At a San Diego-area home with a panoramic view of the ocean and trays of soy cheese quesadillas and tofu cookies for the tasting, Liza Szabo, a psychotherapist in her 30s who lives in La Jolla, volunteers that she has never voted.

"I'm going to now," she said. "I came here to listen to him and I hear him saying something different. The other guys, it just seems like a battle, a power struggle. It's not about the real issues."

For others, such as New York writer Bob Levis, Nader represents an end to a political journey. On vacation in San Diego, Levis has been both a registered Republican and Democrat but voted for Reform Party founder Ross Perot in 1996.

He was one of the "mad as hell and not going take it anymore" folks who gave Texas billionaire Perot 19% of the popular vote in the 1992 election and 8% in 1996. But he and others say Nader offers more than the chance to cast a protest vote, giving them a comprehensive ideological platform they can get behind.

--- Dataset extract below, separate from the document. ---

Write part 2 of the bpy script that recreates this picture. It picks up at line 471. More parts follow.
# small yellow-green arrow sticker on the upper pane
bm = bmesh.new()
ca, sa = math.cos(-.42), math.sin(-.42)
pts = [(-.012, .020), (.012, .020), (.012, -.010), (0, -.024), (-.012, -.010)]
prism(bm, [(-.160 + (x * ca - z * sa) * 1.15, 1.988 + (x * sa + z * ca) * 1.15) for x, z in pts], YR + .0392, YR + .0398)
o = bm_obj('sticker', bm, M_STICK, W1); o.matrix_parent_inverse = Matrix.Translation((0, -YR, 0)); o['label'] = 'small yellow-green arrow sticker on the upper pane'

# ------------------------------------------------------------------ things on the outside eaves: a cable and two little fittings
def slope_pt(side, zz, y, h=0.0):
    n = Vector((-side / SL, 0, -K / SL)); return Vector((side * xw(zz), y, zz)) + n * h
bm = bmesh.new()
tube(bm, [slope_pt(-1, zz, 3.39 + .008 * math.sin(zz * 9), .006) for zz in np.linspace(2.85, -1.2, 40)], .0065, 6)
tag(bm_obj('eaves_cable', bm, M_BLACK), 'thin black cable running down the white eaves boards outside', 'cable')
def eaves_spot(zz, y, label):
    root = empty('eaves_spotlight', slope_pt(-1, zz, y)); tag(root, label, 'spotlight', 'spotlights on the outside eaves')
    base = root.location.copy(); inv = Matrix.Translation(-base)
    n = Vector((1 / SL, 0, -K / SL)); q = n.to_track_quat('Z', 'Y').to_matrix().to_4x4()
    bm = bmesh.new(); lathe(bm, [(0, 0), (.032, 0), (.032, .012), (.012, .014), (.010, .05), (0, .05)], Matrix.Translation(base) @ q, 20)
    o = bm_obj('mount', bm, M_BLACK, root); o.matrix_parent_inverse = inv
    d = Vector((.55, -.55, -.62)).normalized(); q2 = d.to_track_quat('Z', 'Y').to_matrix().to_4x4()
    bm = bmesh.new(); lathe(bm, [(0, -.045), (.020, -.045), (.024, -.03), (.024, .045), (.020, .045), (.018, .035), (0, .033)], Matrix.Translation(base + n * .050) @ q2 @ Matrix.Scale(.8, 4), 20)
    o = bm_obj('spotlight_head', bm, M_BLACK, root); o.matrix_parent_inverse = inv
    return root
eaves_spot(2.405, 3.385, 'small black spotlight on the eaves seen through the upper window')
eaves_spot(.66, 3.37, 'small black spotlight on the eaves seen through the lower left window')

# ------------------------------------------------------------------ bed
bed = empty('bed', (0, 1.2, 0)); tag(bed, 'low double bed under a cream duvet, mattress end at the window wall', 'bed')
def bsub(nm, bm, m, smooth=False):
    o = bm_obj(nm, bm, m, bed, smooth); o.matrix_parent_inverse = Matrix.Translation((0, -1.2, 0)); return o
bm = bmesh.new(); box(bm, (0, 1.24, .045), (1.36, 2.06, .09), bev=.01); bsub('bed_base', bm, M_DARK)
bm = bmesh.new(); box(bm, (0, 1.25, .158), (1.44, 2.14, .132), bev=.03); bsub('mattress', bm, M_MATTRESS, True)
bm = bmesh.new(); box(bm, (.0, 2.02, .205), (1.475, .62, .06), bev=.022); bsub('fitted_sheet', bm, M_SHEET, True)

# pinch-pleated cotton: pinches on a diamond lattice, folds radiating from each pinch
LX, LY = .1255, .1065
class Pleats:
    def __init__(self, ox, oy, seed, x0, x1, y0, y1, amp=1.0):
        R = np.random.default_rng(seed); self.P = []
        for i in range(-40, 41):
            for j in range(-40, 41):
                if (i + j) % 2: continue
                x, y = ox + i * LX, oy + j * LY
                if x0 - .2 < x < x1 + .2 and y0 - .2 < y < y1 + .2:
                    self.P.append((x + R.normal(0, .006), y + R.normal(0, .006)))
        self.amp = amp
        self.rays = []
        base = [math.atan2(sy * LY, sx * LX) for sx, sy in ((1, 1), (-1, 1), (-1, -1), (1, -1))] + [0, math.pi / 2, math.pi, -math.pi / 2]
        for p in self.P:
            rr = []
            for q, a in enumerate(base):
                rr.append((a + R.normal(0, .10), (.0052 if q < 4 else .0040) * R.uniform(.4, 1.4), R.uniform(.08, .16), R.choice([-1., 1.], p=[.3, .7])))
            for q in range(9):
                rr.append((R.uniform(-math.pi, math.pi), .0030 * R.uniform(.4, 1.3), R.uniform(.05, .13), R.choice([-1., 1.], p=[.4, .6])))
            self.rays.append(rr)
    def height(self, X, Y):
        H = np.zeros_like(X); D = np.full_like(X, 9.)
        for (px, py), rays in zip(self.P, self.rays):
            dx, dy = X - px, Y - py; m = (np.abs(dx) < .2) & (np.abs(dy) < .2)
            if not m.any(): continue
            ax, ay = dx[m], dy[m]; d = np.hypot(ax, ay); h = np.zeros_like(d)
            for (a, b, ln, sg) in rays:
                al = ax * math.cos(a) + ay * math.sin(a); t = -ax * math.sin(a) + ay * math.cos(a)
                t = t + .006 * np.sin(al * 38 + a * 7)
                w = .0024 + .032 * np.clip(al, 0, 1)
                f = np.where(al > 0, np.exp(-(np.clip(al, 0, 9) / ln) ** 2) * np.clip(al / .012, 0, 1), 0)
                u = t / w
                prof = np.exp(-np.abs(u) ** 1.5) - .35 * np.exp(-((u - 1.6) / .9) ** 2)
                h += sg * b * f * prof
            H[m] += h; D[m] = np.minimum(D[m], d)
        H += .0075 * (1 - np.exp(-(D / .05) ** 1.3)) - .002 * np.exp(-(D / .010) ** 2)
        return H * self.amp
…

"It's the first time since I've been voting where there has been an actual choice," said Levis, who first punched a ballot in 1960.

But with only a fraction of Perot's resources--the Nader campaign says they so far have raised only half of their $5-million goal--attracting votes may prove hard.

At the Highland Park rally, where the crowd poured into the aisles and onto the stage, Nader took an informal survey, asking how many had voted Republican, Democratic, Green or not at all in the past.

Nader says he can draw votes from across the political spectrum, but most of those who raised hands were Democrats.